Courtesy of Harper Collins Publishers

Photo of the "Black Enough" book cover from the Harper Collins website.

As I scroll through the “for you” page on TikTok or the “explore page” on Instagram, I notice that the same typical person always shows up on my feed– a white male or female. As a black girl, I’ve always felt misrepresented by the media. It made me feel as if being a black woman “wasn’t good enough.” I was running into the same problem as I searched for a book for English class at Lincoln High School’s library. All I wanted was to find a novel that I could connect and relate to on a personal level. One of Lincoln’s librarians, Ms. Lieberman, introduced me to a novel “Black Enough,” that not only I could connect to, but a book that I think thousands of young black teens around America could also connect with. 

 

“Black Enough” includes 17 captivating stories written by 17 different authors, and edited by Ibi Zoboi, New York Times bestselling author of novels “My Life as an Ice Cream Sandwich,” “Pride” and “American Street.” The stories in “Black Enough” represent the diversity of the black community in the United States, including stories on the struggle to fit in, finding yourself, young love, heartbreak, wealth and immigration. 

 

Renée Watson’s “Half A Moon” tells the story of sisters struggling with their relationship at an overnight camp in Portland, Oregon.

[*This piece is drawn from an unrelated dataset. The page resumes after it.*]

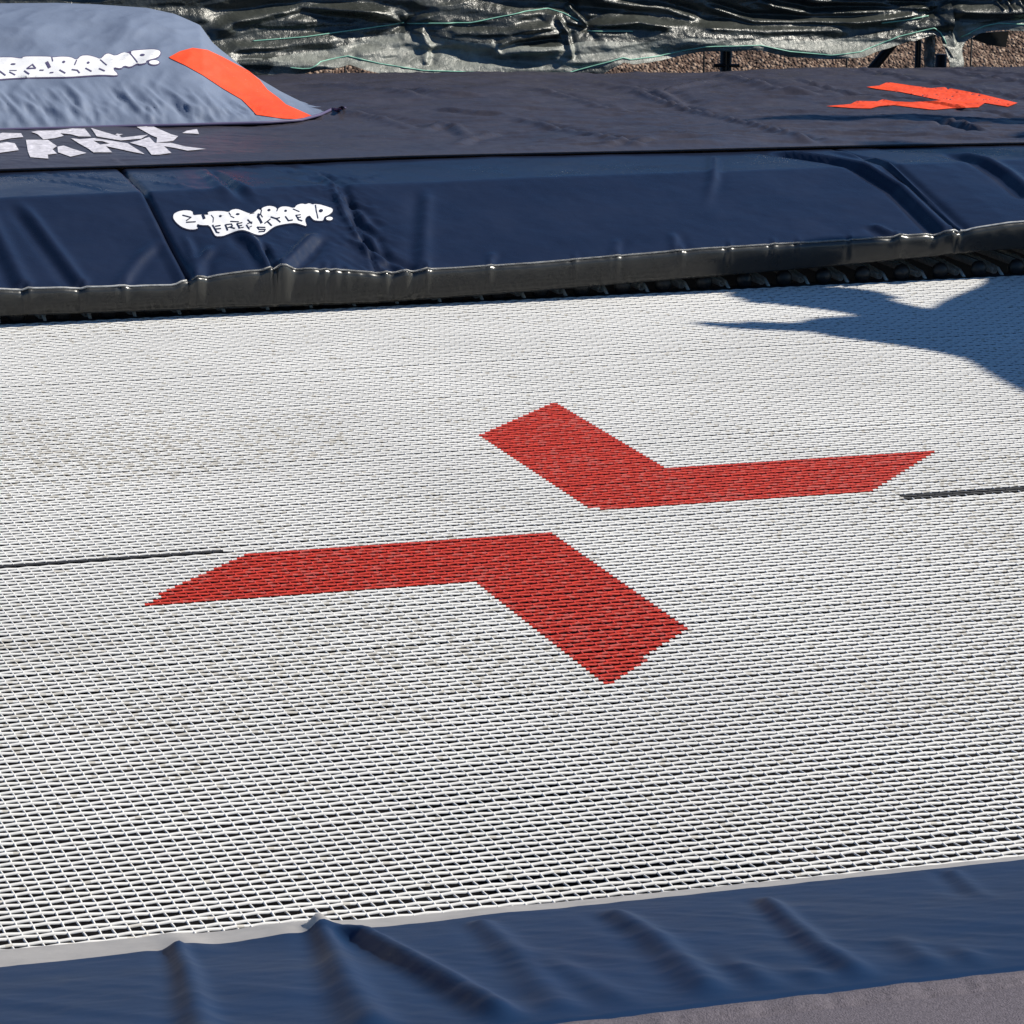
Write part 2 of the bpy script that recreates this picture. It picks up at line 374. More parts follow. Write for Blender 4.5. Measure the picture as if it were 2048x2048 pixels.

Jay Coles’s “Wild Horses, Wild Hearts” is a romantic piece involving the unexpected relationship between two cowboys in the south whose families hate each other. Brandy Colbert’s “Oreo” tells the story of Joni, a black girl who has always grown up around whites. Joni’s always been used to others thinking she’s “not black enough,” but ever since her cousin called her an oreo, she felt like she couldn’t even fit in with her family. 

 

As a young black girl who’s grown up in Portland, a city with a small black population, I immediately felt a strong connection to Joni’s story. Ever since first grade I’ve always been the only or one of the only black girls in my class. It’s something I got used to quickly, but I never got used to not feeling black enough. “Black Enough” and Colbert’s short story helped me realize that every black person is enough. 

 

I know that there are so many other black men, women and members of the LGBTQ+ community who feel or have felt just like I did. That is why “Black Enough” is so important and should reach a wider audience. With more than a dozen short stories about being young and black in America, “Black Enough” will make other young black people feel represented by showcasing the beauty and uniqueness of the different members of the black community.